__MATERIAL SUPPLIED__
━━━━━━━━━━━━━━━━━━━━

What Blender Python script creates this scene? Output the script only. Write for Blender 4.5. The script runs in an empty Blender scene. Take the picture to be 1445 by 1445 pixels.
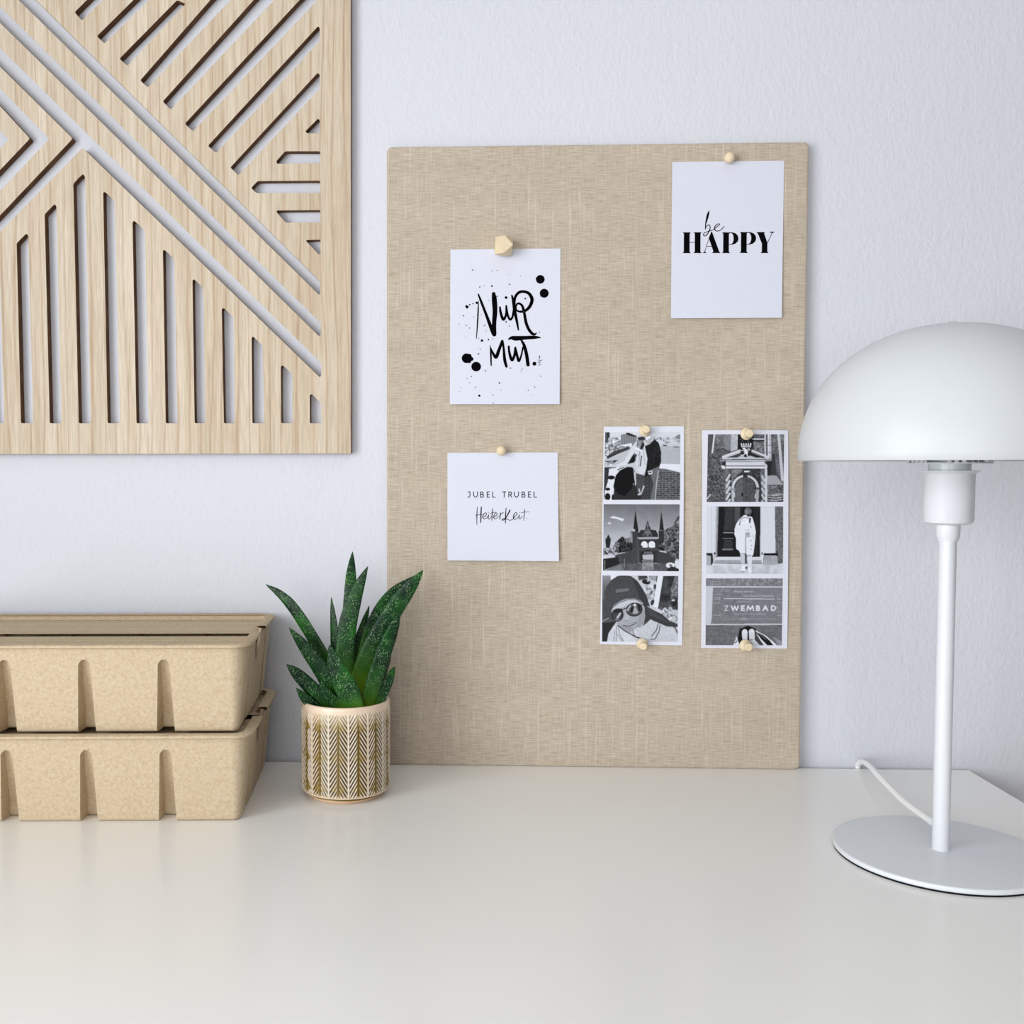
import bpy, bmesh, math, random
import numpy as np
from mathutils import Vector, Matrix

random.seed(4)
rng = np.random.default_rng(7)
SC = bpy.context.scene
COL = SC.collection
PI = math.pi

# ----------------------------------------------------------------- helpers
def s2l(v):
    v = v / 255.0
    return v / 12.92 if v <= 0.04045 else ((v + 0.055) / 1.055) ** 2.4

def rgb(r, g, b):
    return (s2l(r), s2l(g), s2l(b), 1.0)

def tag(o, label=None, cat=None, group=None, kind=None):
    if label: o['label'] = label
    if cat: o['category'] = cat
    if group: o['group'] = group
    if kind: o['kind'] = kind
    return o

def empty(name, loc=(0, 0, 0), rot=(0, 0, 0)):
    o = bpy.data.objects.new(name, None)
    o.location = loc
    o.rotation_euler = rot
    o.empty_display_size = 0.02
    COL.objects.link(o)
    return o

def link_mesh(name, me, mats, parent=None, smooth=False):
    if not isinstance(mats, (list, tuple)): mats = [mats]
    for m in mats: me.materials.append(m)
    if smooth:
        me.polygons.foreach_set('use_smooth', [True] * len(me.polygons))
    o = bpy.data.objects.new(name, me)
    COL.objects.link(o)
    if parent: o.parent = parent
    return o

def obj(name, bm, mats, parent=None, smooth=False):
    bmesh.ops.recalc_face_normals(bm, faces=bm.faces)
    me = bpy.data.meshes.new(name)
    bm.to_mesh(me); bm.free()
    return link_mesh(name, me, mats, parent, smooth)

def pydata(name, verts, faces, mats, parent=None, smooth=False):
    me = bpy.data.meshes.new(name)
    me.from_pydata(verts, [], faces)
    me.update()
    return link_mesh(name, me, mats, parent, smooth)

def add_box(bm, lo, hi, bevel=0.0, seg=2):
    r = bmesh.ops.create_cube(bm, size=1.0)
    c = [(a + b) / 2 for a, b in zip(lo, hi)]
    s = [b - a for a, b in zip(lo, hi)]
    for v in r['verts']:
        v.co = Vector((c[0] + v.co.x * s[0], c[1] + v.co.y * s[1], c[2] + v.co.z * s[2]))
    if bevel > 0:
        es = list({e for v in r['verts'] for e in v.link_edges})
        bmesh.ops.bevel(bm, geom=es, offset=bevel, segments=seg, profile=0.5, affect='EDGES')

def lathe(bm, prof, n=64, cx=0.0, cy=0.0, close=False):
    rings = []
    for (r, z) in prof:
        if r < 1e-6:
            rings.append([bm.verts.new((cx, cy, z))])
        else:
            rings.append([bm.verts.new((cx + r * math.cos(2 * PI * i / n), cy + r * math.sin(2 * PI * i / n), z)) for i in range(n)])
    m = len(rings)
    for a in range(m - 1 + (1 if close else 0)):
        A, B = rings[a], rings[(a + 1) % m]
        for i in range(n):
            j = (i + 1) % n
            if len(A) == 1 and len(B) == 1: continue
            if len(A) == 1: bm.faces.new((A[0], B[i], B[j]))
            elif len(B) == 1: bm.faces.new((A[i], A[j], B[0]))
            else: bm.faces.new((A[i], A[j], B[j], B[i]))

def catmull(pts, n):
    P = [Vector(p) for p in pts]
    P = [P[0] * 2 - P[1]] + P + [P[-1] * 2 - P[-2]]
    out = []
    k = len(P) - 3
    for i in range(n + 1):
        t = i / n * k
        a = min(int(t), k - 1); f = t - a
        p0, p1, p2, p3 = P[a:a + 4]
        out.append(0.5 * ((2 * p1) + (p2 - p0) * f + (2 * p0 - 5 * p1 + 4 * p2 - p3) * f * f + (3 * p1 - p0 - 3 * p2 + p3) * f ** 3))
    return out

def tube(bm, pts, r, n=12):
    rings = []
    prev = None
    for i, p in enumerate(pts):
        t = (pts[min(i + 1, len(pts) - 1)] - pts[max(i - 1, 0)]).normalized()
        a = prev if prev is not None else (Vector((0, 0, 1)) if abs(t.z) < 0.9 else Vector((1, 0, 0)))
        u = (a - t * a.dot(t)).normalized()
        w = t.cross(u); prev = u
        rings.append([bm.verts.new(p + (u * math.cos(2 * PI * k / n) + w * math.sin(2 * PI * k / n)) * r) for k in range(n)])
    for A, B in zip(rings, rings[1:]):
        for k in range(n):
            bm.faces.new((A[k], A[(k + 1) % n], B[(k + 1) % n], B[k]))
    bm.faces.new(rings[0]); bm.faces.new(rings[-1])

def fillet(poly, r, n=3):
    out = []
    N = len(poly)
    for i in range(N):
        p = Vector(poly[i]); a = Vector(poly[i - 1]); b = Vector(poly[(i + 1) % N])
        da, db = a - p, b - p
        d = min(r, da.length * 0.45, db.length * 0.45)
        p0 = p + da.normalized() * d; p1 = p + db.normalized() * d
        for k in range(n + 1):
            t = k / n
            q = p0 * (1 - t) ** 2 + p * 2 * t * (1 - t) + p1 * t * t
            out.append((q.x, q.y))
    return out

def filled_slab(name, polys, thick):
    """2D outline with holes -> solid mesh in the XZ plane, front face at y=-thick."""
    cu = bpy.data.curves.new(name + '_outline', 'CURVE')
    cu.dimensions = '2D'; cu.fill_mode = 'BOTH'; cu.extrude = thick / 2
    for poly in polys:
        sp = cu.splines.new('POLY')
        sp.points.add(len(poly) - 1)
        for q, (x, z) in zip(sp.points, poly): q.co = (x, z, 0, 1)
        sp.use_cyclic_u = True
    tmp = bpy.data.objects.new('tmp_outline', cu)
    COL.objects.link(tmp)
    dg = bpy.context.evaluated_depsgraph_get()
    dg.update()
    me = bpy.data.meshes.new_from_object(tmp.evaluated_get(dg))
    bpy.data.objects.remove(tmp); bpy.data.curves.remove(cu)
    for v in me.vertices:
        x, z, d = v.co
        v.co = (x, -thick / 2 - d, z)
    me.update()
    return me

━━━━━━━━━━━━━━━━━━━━

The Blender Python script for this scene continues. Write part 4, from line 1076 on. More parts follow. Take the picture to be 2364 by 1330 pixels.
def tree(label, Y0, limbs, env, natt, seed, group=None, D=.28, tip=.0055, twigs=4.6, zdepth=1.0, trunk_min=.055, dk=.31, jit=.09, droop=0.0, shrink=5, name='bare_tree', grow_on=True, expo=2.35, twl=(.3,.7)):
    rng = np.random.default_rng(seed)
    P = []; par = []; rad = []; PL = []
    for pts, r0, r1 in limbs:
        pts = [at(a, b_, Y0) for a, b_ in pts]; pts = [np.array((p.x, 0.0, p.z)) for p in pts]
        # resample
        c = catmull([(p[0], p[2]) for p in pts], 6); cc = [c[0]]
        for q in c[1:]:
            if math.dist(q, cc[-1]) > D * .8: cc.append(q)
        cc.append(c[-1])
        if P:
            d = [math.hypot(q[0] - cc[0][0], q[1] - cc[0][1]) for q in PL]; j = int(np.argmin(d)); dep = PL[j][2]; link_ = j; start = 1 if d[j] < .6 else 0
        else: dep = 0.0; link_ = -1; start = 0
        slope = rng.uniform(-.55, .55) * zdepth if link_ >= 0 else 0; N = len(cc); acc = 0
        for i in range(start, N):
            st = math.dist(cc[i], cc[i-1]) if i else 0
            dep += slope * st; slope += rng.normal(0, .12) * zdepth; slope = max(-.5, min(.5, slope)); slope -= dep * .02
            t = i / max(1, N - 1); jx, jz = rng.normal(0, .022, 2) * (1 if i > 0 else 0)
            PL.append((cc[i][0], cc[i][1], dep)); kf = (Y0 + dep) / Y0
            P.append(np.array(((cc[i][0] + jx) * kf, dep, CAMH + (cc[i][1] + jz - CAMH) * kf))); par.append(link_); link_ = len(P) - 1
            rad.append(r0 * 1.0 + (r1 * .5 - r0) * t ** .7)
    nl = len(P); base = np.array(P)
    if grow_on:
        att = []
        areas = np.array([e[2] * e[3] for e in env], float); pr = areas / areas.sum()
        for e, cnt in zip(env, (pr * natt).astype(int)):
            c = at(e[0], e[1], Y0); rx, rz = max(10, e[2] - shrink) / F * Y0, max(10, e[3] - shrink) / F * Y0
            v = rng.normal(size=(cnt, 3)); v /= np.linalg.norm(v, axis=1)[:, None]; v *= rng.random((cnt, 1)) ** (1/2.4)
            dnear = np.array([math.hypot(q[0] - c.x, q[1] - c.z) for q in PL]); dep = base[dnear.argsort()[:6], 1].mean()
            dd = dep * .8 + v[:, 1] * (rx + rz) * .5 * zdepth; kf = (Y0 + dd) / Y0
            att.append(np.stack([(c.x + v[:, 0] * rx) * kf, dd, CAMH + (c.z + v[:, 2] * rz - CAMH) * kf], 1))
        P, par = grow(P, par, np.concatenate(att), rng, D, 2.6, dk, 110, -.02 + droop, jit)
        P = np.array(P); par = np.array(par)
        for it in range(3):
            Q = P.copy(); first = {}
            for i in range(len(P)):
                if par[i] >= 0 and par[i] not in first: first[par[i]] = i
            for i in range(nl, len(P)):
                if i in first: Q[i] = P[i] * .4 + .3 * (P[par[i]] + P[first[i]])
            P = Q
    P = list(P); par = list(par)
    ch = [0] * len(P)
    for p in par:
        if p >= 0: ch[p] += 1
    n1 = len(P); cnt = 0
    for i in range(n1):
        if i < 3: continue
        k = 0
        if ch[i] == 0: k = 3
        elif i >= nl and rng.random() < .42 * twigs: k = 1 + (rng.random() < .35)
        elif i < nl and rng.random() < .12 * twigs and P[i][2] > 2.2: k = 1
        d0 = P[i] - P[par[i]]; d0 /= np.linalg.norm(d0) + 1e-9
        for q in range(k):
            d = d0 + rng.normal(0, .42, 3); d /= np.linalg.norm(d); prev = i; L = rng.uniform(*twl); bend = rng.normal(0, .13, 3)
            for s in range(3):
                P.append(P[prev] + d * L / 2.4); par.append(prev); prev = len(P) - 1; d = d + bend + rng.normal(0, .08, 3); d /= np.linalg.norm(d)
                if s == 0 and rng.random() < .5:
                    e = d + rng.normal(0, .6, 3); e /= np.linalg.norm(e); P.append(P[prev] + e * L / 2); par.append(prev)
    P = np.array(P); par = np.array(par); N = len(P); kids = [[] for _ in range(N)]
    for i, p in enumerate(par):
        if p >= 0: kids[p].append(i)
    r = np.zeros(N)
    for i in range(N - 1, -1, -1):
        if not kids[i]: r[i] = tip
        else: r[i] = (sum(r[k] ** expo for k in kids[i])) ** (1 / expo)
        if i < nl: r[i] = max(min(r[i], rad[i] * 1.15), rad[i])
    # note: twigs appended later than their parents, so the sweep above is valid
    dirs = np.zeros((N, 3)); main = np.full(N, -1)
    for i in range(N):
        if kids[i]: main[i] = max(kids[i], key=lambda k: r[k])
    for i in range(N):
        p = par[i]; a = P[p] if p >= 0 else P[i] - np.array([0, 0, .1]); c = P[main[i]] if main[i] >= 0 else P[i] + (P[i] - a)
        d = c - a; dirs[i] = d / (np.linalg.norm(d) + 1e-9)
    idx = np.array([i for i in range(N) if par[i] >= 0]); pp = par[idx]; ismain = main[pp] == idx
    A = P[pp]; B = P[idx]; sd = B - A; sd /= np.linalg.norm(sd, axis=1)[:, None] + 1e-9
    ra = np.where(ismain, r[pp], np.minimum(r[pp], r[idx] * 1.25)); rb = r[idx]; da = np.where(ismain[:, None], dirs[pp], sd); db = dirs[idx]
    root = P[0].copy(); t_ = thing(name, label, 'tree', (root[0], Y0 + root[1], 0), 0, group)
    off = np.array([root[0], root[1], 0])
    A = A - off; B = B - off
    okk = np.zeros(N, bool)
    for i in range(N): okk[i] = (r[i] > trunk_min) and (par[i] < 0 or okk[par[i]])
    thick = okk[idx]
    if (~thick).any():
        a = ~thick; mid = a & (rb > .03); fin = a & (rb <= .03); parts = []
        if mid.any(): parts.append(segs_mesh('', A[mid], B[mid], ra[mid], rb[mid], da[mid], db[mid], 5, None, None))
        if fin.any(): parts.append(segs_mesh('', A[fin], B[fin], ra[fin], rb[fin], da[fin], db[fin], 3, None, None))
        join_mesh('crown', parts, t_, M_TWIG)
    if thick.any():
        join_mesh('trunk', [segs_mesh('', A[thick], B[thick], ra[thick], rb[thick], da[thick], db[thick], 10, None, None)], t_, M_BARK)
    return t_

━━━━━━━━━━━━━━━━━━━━

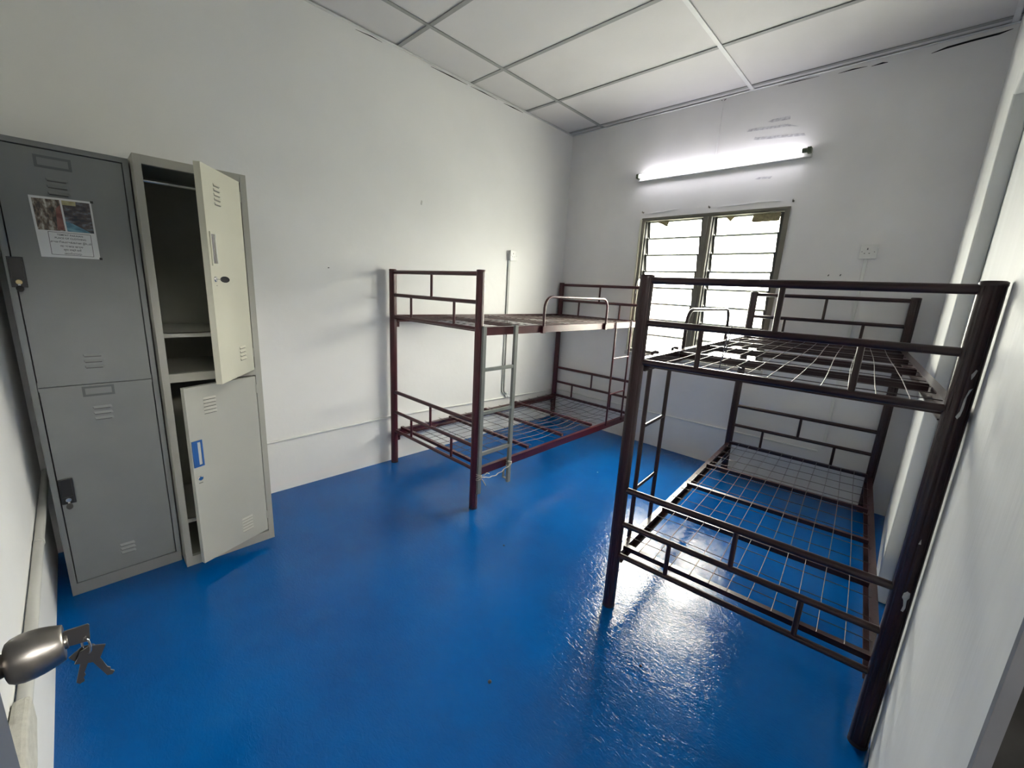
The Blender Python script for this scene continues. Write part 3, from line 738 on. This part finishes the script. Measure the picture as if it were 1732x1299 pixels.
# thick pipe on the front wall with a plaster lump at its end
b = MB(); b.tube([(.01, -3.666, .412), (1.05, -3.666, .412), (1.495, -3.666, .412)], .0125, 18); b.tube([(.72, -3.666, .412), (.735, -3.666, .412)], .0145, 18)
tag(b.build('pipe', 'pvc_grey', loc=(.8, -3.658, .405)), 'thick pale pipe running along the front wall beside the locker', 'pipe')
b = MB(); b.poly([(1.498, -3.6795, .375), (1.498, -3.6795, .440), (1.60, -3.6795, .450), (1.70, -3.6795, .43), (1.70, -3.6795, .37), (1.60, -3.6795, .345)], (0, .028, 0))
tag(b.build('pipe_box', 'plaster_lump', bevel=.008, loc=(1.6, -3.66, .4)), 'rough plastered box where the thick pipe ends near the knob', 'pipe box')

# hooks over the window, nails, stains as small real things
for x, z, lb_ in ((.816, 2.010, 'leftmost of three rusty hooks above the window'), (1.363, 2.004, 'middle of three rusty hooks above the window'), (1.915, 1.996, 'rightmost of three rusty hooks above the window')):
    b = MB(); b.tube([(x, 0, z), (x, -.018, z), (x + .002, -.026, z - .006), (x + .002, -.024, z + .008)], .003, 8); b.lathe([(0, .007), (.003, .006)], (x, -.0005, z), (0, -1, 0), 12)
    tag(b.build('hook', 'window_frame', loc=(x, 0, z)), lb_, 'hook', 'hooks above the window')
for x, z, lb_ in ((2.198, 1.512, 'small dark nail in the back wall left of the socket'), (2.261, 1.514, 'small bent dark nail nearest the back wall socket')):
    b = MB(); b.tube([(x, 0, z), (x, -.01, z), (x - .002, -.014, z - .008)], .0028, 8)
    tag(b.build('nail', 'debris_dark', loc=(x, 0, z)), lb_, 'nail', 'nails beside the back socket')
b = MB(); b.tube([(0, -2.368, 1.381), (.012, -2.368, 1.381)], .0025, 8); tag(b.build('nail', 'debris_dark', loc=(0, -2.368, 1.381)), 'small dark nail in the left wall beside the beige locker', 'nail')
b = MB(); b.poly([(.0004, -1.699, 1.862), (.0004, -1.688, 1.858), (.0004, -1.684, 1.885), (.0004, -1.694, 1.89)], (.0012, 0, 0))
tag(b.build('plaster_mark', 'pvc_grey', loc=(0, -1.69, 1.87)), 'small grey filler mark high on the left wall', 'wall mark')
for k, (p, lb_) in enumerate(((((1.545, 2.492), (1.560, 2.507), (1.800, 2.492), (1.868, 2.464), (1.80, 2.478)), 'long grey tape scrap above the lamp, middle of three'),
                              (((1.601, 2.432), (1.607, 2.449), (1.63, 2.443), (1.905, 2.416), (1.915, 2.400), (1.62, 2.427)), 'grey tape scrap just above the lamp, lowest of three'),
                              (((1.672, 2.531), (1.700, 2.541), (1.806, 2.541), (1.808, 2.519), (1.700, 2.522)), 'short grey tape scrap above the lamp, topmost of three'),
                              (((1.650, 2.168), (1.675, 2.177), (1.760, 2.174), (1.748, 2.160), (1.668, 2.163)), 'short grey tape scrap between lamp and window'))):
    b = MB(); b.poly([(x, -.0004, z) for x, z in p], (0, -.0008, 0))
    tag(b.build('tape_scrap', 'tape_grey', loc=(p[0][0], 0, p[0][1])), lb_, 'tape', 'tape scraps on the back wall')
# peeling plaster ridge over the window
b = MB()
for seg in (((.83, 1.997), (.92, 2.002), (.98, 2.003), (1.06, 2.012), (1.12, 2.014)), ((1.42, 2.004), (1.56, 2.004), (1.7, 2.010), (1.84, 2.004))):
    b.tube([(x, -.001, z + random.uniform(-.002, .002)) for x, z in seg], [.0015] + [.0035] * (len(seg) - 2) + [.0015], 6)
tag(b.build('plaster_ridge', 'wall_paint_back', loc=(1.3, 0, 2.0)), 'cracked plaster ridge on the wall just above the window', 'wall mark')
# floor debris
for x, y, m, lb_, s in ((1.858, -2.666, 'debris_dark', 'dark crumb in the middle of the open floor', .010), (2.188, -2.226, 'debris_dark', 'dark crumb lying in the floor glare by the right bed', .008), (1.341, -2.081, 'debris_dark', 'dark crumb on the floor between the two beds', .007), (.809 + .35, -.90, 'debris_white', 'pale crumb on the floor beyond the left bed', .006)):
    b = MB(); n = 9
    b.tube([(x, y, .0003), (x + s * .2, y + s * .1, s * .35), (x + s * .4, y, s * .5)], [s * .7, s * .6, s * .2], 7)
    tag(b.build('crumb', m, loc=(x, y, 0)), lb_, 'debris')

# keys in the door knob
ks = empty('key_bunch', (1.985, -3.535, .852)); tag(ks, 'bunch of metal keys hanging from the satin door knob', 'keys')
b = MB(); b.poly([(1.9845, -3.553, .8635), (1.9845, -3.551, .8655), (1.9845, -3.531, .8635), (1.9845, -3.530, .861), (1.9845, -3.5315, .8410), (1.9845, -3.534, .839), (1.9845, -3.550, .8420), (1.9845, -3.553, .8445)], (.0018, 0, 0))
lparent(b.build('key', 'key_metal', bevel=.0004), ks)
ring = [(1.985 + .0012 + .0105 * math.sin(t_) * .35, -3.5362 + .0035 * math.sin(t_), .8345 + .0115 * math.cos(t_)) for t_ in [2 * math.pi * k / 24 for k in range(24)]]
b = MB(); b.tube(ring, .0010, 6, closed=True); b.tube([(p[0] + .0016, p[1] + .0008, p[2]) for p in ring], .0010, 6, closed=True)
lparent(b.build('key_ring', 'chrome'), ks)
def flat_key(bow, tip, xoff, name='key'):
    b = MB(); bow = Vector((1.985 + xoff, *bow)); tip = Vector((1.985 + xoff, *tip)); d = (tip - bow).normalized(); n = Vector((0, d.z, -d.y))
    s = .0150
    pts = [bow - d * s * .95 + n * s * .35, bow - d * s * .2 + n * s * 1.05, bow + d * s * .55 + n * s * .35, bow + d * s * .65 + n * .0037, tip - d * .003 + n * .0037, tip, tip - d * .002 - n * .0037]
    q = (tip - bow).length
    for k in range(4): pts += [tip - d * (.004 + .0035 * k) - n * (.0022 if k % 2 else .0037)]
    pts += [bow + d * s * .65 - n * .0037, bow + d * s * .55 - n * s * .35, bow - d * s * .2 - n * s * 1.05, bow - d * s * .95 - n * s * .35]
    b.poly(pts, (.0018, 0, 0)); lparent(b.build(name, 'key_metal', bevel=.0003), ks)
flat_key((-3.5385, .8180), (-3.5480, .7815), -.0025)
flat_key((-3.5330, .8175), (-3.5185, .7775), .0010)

━━━━━━━━━━━━━━━━━━━━

__TASK DIRECTIONS__
Quote the data above exactly from the line with "What Blender Python" to the line with "from mathutils import Vector, Matrix", both ends counted, and nothing else. Pictures don't go in.

__EXERCISE RESULT__
What Blender Python script creates this scene? Output the script only. Write for Blender 4.5. The script runs in an empty Blender scene. Take the picture to be 1445 by 1445 pixels.
import bpy, bmesh, math, random
import numpy as np
from mathutils import Vector, Matrix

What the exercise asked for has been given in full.